I wish we lived in a peaceful world, but saying it doesn't make it so.

12/05/2006 11:09 AM  
Blogger Captain Spaulding said...

Excellent post Dan- thanx.

12/06/2006 3:49 AM  
Anonymous Old enough to know better. said...

You wouldn't remember Bobby before 1963, but oldsters know him as the ruthless opportunits he was.

If Jack hadn't been shot, Bobby would have left office after his brother term was over as a despised angry little man.

His brother was willing to push the button in the October crisis with Cuba...we all remember that. And Bobby was with him all the way.

God only knows what he would have done as President, but it most assuredly would have little to do with the BLANK CHECK campaign promises he was handing out to everyone.

12/07/2006 5:50 AM  
Blogger Dan said...

Old one -

It's kind of pointless to argue about Bobby Kennedy's success or failure as a president, isn't it?

12/07/2006 6:27 AM  
Anonymous Old enough to know better said...

No more pointless that glorifying him.

He is an urban legend.

12/08/2006 6:08 AM  
Anonymous Old enough to know better said...

No more pointless that glorifying him.

He is an urban legend.

12/08/2006 6:08 AM  
Anonymous Municipal Court Scumbag Lawywer said...

Its not pointless.

Its important to point out that the Kennedy family is as corrupt as any other major player.

Quit idolizing an angry little opportunits who would just as likely gotten us into another war as not.

Who ya kiddin?

12/13/2006 10:13 AM  
Anonymous Anonymous said...

I rented the movie and I loved it! I am from another country and I have never heard the Bobby Kennedy speech until I saw the movie. I could not believe that someone that came from a privileged background had written something so inspiring and futuristic. He addressed the same issues that presently, forty years later, still among us.
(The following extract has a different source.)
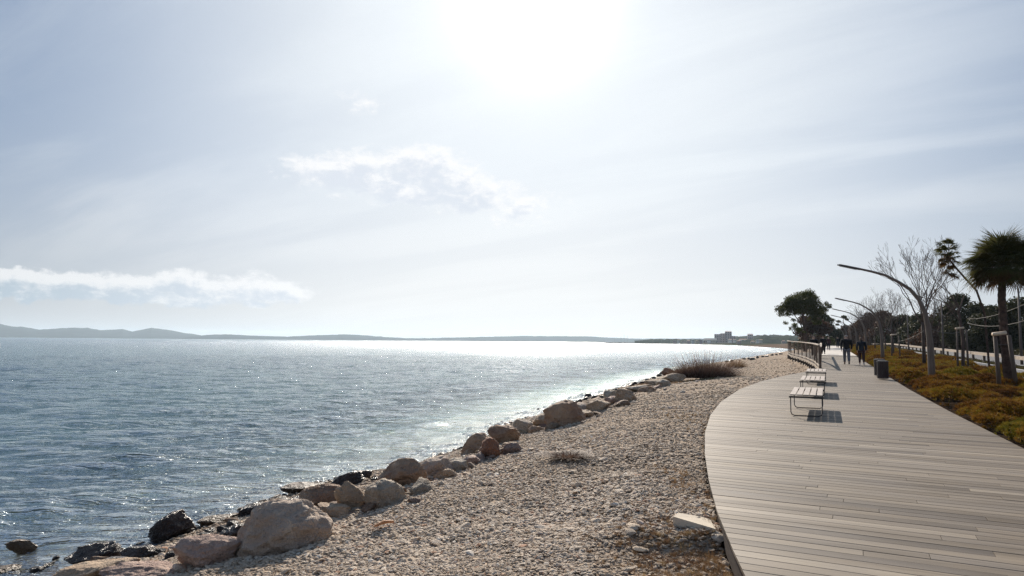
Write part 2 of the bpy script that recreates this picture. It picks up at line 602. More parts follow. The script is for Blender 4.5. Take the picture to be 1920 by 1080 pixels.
M_STEEL = simple('dark_galvanised_steel', (0.06, 0.055, 0.052), 0.4, 0.2, 6, 0.0, metallic=0.6)
M_SLAT = simple('bench_slat_timber', (0.36, 0.30, 0.25), 0.5, 0.2, 3, stretch=(8, 0.6, 8))
M_BIN = simple('dark_brown_slat', (0.050, 0.036, 0.032), 0.6, 0.3, 3)
M_CONC = simple('pale_concrete', (0.56, 0.48, 0.37), 0.85, 0.14, 7, 0.3, 0.01)
M_PAVE = simple('pale_paving', (0.48, 0.44, 0.39), 0.8, 0.1, 0.8, 0.2, 0.01)
M_ASPH = simple('grey_asphalt', (0.105, 0.105, 0.11), 0.75, 0.2, 1.2, 0.3, 0.01)
M_LINE = simple('white_road_paint', (0.62, 0.62, 0.60), 0.6, 0.12, 6, 0.0)
M_ROPE = simple('grey_rope', (0.09, 0.08, 0.07), 0.8, 0.2, 6, 0.0)
M_POLE = simple('grey_pole', (0.11, 0.09, 0.08), 0.7, 0.2, 3, 0.0)
M_SKIN = simple('skin', (0.42, 0.27, 0.20), 0.55, 0.1, 8, 0.0)
M_HAIRG = simple('grey_hair', (0.30, 0.27, 0.25), 0.7, 0.2, 20, 0.2)
M_HAIRB = simple('brown_hair', (0.13, 0.085, 0.06), 0.7, 0.2, 20, 0.2)
M_HAIRP = simple('light_hair', (0.36, 0.25, 0.2), 0.7, 0.2, 20, 0.2)
M_BLACK = simple('black_cloth', (0.012, 0.012, 0.014), 0.85, 0.3, 10, 0.3)
M_NAVY = simple('navy_cloth', (0.016, 0.020, 0.028), 0.85, 0.3, 10, 0.3)
M_JEANS = simple('blue_grey_denim', (0.13, 0.135, 0.155), 0.85, 0.25, 8, 0.3)
M_PLUM = simple('dark_plum_cloth', (0.045, 0.022, 0.024), 0.85, 0.25, 8, 0.3)
M_GHEM = simple('grey_green_cloth', (0.15, 0.16, 0.13), 0.85, 0.2, 8, 0.2)
M_SHOE = simple('dark_shoe', (0.02, 0.018, 0.018), 0.6, 0.2, 8, 0.0)
M_SHOEW = simple('white_shoe', (0.6, 0.58, 0.57), 0.6, 0.1, 8, 0.0)
M_CARP = simple('silver_blue_car_paint', (0.34, 0.38, 0.42), 0.28, 0.05, 2, 0.0, metallic=0.5)
M_GLASS = simple('dark_window_glass', (0.02, 0.03, 0.035), 0.08, 0.1, 2, 0.0)
M_RUB = simple('black_rubber', (0.02, 0.02, 0.02), 0.8, 0.1, 5, 0.0)
M_HOUSE = [simple('pinkish_grey_render', (0.36, 0.30, 0.29), 0.8, 0.1, .2, 0.0), simple('white_render', (0.74, 0.72, 0.68), 0.8, 0.08, .2, 0.0), simple('cream_render', (0.52, 0.46, 0.38), 0.8, 0.08, .2, 0.0)]
M_ROOF = simple('terracotta_roof', (0.30, 0.15, 0.10), 0.8, 0.2, .5, 0.0)
M_HULL = simple('white_hull', (0.7, 0.7, 0.7), 0.4, 0.1, 1, 0.0)
M_MAST = simple('aluminium_mast', (0.16, 0.16, 0.17), 0.4, 0.1, 1, 0.0)
M_HILL = simple('far_wooded_hill', (0.035, 0.05, 0.055), 1.0, 0.4, .01, 0.0, spec=0.0)
M_ARMOR = simple('breakwater_rock', (0.07, 0.065, 0.06), 1.0, 0.4, .4, 0.6, 0.4, spec=0.0)
M_STRAW = foliage('straw', (0.30, 0.20, 0.10), (0.20, 0.125, 0.06), (0.40, 0.30, 0.17), 0.3)
M_DRYW = foliage('dry_weed', (0.26, 0.165, 0.085), (0.15, 0.085, 0.05), (0.36, 0.26, 0.14), 0.35)
M_BUSH = foliage('bare_brown_bush', (0.15, 0.095, 0.07), (0.10, 0.065, 0.055), (0.20, 0.135, 0.09), 0.3)
M_MOSS = foliage('moss_green', (0.16, 0.15, 0.03), (0.10, 0.10, 0.02), None, 0.3)
M_PALM = foliage('palm_leaf', (0.045, 0.052, 0.018), (0.080, 0.080, 0.026), (0.12, 0.10, 0.04), 0.35, 0.45)
M_PALMD = foliage('dry_palm_leaf', (0.095, 0.055, 0.028), (0.13, 0.09, 0.04), (0.06, 0.038, 0.02), 0.25, 0.7)
M_PINE = foliage('pine_needles', (0.055, 0.065, 0.020), (0.095, 0.095, 0.030), (0.030, 0.040, 0.014), 0.35)
M_DKG = foliage('dark_evergreen', (0.030, 0.036, 0.016), (0.062, 0.060, 0.026), (0.018, 0.022, 0.012), 0.28)
M_RUST = foliage('reddish_winter_foliage', (0.085, 0.045, 0.032), (0.12, 0.068, 0.045), (0.045, 0.040, 0.020), 0.28)
M_VERGE = foliage('verge_grass', (0.07, 0.065, 0.025), (0.11, 0.085, 0.035), (0.05, 0.055, 0.02), 0.3)

# ground cover tufts
M_COV, t, b, o = material('ground_cover_leaf')
tn = inst_tone(t)
cc = t.ramp(tn, [(0.0, (0.13, 0.115, 0.015)), (0.25, (0.24, 0.175, 0.022)), (0.5, (0.25, 0.14, 0.02)), (0.78, (0.19, 0.085, 0.018)), (1.0, (0.09, 0.04, 0.014))])
t.put(b.inputs['Base Color'], cc)
b.inputs['Roughness'].default_value = 0.7
b.inputs['Specular IOR Level'].default_value = 0.06
tr = t.node('ShaderNodeBsdfTranslucent'); t.put(tr.inputs[0], cc)
mx = t.node('ShaderNodeMixShader'); mx.inputs[0].default_value = 0.28
t.l.new(b.outputs[0], mx.inputs[1]); t.l.new(tr.outputs[0], mx.inputs[2]); t.l.new(mx.outputs[0], o.inputs[0])

# ------------------------------------------------------------------ outlines of the place
deck_left = [at_deck(*p) for p in [(1445, 1180), (1400, 1085), (1374, 1030), (1345, 960), (1329, 900), (1321.5, 850), (1322, 810), (1332, 778), (1352, 753), (1386, 730), (1430, 714), (1478, 703), (1510, 697), (1537, 690.5)]]
terrace = [at_deck(*p) for p in [(1537, 690.5), (1527, 681), (1512, 673.5), (1497, 668.5), (1483, 665), (1477, 661.5)]]
UL = -0.42
inner_a = terrace[0]
inner_u = inner_a.x * CH - inner_a.y * SH
inner_v = inner_a.x * SH + inner_a.y * CH
DECK_END = 66.0
deck_right = [P(3.3, 1.5), P(2.95, 6.0), P(2.66, 12.4), P(2.48, 18), P(2.36, 25), P(2.33, 33), P(2.33, 45), P(2.3, DECK_END)]
near_l = deck_left[0] + (deck_left[0] - deck_left[1]).normalized() * 4.5
near_r = deck_right[0] + (deck_right[0] - deck_right[1]).normalized() * 5
deck_poly = [(p.x, p.y) for p in [near_l] + deck_left + terrace[1:] + [P(UL, 78)] + [P(UL, DECK_END)] + deck_right[::-1] + [near_r]]

shore_px = [(-250, 1180), (60, 1092), (150, 1066), (290, 1022), (370, 995), (440, 966), (520, 935), (600, 907), (690, 889), (780, 868), (860, 843), (950, 797), (1020, 774), (1080, 752), (1150, 730), (1200, 715), (1250, 699), (1300, 686), (1380, 675), (1430, 668.5), (1475, 662)]
shore = [Vector((-13, -30, 0)), Vector((-10.5, -8, 0))] + [at_z(p[0], p[1], SEA) for p in shore_px]
shore += [Vector((106, 262, 0)), Vector((140, 340, 0)), Vector((168, 440, 0)), Vector((205, 580, 0)), Vector((255, 760, 0)), Vector((300, 980, 0)), Vector((345, 1290, 0)), Vector((330, 1400, 0)), Vector((500, 1430, 0)), Vector((900, 3200, 0)), Vector((5000, 5000, 0))]
land_poly = np.array([(p.x, p.y) for p in shore] + [(5000, -60), (-13, -60)])
shore_arr = np.array([(p.x, p.y) for p in shore])


def seg_dist(X, Y, poly):
    best = np.full(X.shape, 1e9)
    for i in range(len(poly) - 1):
        ax, ay = poly[i]; bx, by = poly[i + 1]
        dx, dy = bx - ax, by - ay
        L = dx * dx + dy * dy
        tt = np.clip(((X - ax) * dx + (Y - ay) * dy) / L, 0, 1)
        best = np.minimum(best, np.hypot(X - (ax + tt * dx), Y - (ay + tt * dy)))
    return best


def inside(X, Y, poly):
    r = np.zeros(X.shape, bool)
    n = len(poly)
    j = n - 1
    for i in range(n):
        xi, yi = poly[i]; xj, yj = poly[j]
        if yi != yj:
            cnd = ((yi > Y) != (yj > Y)) & (X < (xj - xi) * (Y - yi) / (yj - yi) + xi)
            r ^= cnd
        j = i
    return r


dl_arr = np.array([(p.x, p.y) for p in [near_l] + deck_left + terrace[1:] + [P(UL, 85), P(-2, 130), P(-6, 260)]])
dp_arr = np.array(deck_poly)


def sstep(a, b, x):
    tt = np.clip((x - a) / (b - a), 0, 1)
    return tt * tt * (3 - 2 * tt)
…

Whatever this movie was part fictional it did not matter. At the end, I came to wonder if Bobby Kennedy would have become the president of the United Sates we will be dealing with the anti immigration issues against the blue collar workers that come from Mexico and Central America in search of a better future by working the jobs nobody really wants. As he stated:
“But we can perhaps remember, if only for a time, that those who live with us are our brothers, that they share with us the same short moment of life; that they seek, as do we, nothing but the chance to live out their lives in purpose and in happiness, winning what satisfaction and fulfillment they can.”